_Brief_
Please transcribe the data below exactly. Leave the pictures out.

[BEGIN Recorded data]

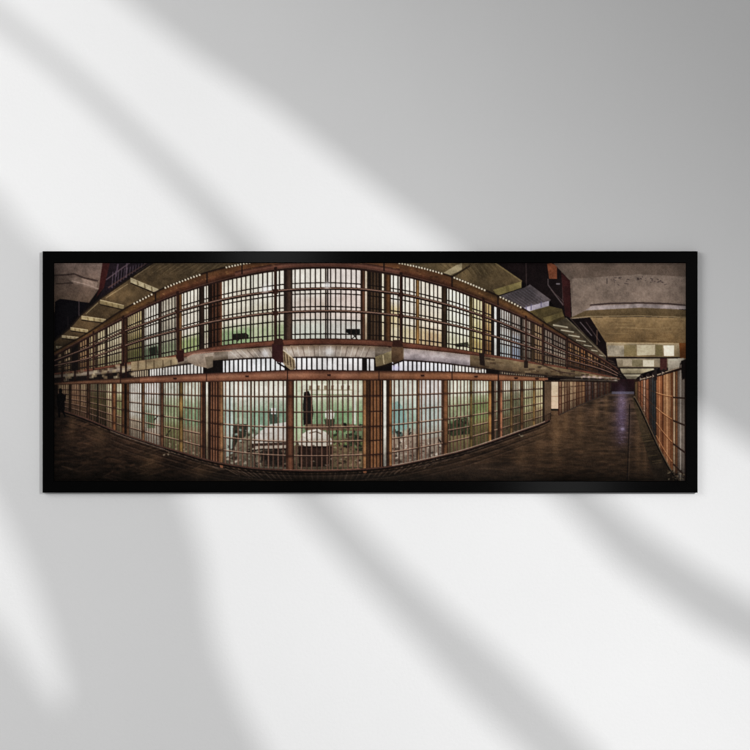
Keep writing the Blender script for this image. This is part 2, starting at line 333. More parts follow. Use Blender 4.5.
CU = OFF(T1, 1.2)
W_ = (232,226,214)
up = [ # x0,x1,top,mid,low
 (58,62,(120,98,72),(110,88,62),(84,66,44)),(64.5,70,(150,126,96),(140,118,90),(110,88,62)),(72,78,(26,18,18),(26,18,18),(26,18,18)),
 (79,86.7,(146,112,78),(138,104,70),(100,72,46)),(89.6,96,(166,146,108),(156,138,104),(124,106,74)),(97,105.7,(176,162,130),(166,150,120),(126,116,84)),
 (106.5,121.5,(184,172,146),(174,162,136),(138,130,100)),(128,141.7,(168,150,108),(128,116,72),(92,92,50)),(144.6,159,(206,204,196),(190,190,180),(98,116,92)),
 (161.7,176.4,(170,162,150),(156,150,138),(122,132,106)),(182,199,(226,218,204),(222,214,200),(150,168,112)),(204.5,208,(232,226,212),(214,208,190),(190,180,160)),
 (222,250,(226,222,206),(212,204,186),(136,164,122)),(251,274,(228,226,214),(206,200,178),(160,176,142)),(277,285.5,(226,224,214),(212,206,190),(150,166,130)),
 (292.5,327,(222,216,210),(206,188,180),(190,196,188)),(328,361.7,(220,206,206),(212,192,188),(196,194,192)),(365,367,(200,180,160),(190,170,150),(150,130,110)),
 (382,385,(238,228,200),(238,226,190),(206,190,150)),(391,399.6,(238,234,226),(206,184,136),(214,200,160)),(402.8,416,(238,230,220),(232,222,206),(206,186,146)),
 (419,441.7,(232,220,204),(232,214,190),(190,160,124)),(447,469,(238,240,226),(234,238,220),(206,206,170)),(472,482,(226,214,160),(214,198,138),(170,150,92)),
 (484.5,491,(190,158,106),(170,134,84),(124,88,52)),(494,496.5,(220,222,226),(214,216,220),(180,180,180)),(500.5,510.5,(176,174,176),(190,196,200),(160,176,190)),
 (511,520,(150,142,140),(150,158,176),(122,136,164)),(522.6,531,(134,122,114),(126,118,112),(104,96,88)),(534,542.5,(150,124,94),(142,114,84),(112,86,60)),
 (544,552,(126,112,104),(136,122,112),(112,96,80)),(552.7,566,(116,104,96),(132,120,108),(104,92,78)),(568.5,573,(146,104,66),(130,88,50),(86,56,34)),
 (574,579,(156,118,76),(146,100,56),(84,54,34)),(580,585,(140,92,54),(120,72,38),(80,48,28)),(587,592,(150,110,72),(110,70,40),(70,44,28)),(593,598,(132,94,60),(104,66,38),(64,40,26)),(600,605,(110,74,48),(84,52,34),(60,36,26)),(606.5,612,(84,60,44),(66,44,32),(44,28,22))]
band(T1, D1, 54, 618, [(0, (26,17,16)), (1, (32,20,18))], 1, .3)
UF = (.205, .36, .545, .735, .935)
for x0, x1, t_, m_, l_ in up:
    cellbg(CU, D1, x0, x1, [(0, t_), (.38, t_), (.5, m_), (.68, m_), (.82, l_), (1, l_)])
for k in range(5):                                    # stains and lamplight on the back walls
    glow((243,271,313,345,210)[k], (294,288,300,298,330)[k], (9,6,14,16,6)[k], (6,5,5,6,8)[k], ((160,136,108),(244,244,240),(168,138,124),(170,132,120),(150,170,110))[k], (.35,.5,.4,.35,.3)[k])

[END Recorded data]

_The completed task_
Keep writing the Blender script for this image. This is part 2, starting at line 333. More parts follow. Use Blender 4.5.
CU = OFF(T1, 1.2)
W_ = (232,226,214)
up = [ # x0,x1,top,mid,low
 (58,62,(120,98,72),(110,88,62),(84,66,44)),(64.5,70,(150,126,96),(140,118,90),(110,88,62)),(72,78,(26,18,18),(26,18,18),(26,18,18)),
 (79,86.7,(146,112,78),(138,104,70),(100,72,46)),(89.6,96,(166,146,108),(156,138,104),(124,106,74)),(97,105.7,(176,162,130),(166,150,120),(126,116,84)),
 (106.5,121.5,(184,172,146),(174,162,136),(138,130,100)),(128,141.7,(168,150,108),(128,116,72),(92,92,50)),(144.6,159,(206,204,196),(190,190,180),(98,116,92)),
 (161.7,176.4,(170,162,150),(156,150,138),(122,132,106)),(182,199,(226,218,204),(222,214,200),(150,168,112)),(204.5,208,(232,226,212),(214,208,190),(190,180,160)),
 (222,250,(226,222,206),(212,204,186),(136,164,122)),(251,274,(228,226,214),(206,200,178),(160,176,142)),(277,285.5,(226,224,214),(212,206,190),(150,166,130)),
 (292.5,327,(222,216,210),(206,188,180),(190,196,188)),(328,361.7,(220,206,206),(212,192,188),(196,194,192)),(365,367,(200,180,160),(190,170,150),(150,130,110)),
 (382,385,(238,228,200),(238,226,190),(206,190,150)),(391,399.6,(238,234,226),(206,184,136),(214,200,160)),(402.8,416,(238,230,220),(232,222,206),(206,186,146)),
 (419,441.7,(232,220,204),(232,214,190),(190,160,124)),(447,469,(238,240,226),(234,238,220),(206,206,170)),(472,482,(226,214,160),(214,198,138),(170,150,92)),
 (484.5,491,(190,158,106),(170,134,84),(124,88,52)),(494,496.5,(220,222,226),(214,216,220),(180,180,180)),(500.5,510.5,(176,174,176),(190,196,200),(160,176,190)),
 (511,520,(150,142,140),(150,158,176),(122,136,164)),(522.6,531,(134,122,114),(126,118,112),(104,96,88)),(534,542.5,(150,124,94),(142,114,84),(112,86,60)),
 (544,552,(126,112,104),(136,122,112),(112,96,80)),(552.7,566,(116,104,96),(132,120,108),(104,92,78)),(568.5,573,(146,104,66),(130,88,50),(86,56,34)),
 (574,579,(156,118,76),(146,100,56),(84,54,34)),(580,585,(140,92,54),(120,72,38),(80,48,28)),(587,592,(150,110,72),(110,70,40),(70,44,28)),(593,598,(132,94,60),(104,66,38),(64,40,26)),(600,605,(110,74,48),(84,52,34),(60,36,26)),(606.5,612,(84,60,44),(66,44,32),(44,28,22))]
band(T1, D1, 54, 618, [(0, (26,17,16)), (1, (32,20,18))], 1, .3)
UF = (.205, .36, .545, .735, .935)
for x0, x1, t_, m_, l_ in up:
    cellbg(CU, D1, x0, x1, [(0, t_), (.38, t_), (.5, m_), (.68, m_), (.82, l_), (1, l_)])
for k in range(5):                                    # stains and lamplight on the back walls
    glow((243,271,313,345,210)[k], (294,288,300,298,330)[k], (9,6,14,16,6)[k], (6,5,5,6,8)[k], ((160,136,108),(244,244,240),(168,138,124),(170,132,120),(150,170,110))[k], (.35,.5,.4,.35,.3)[k])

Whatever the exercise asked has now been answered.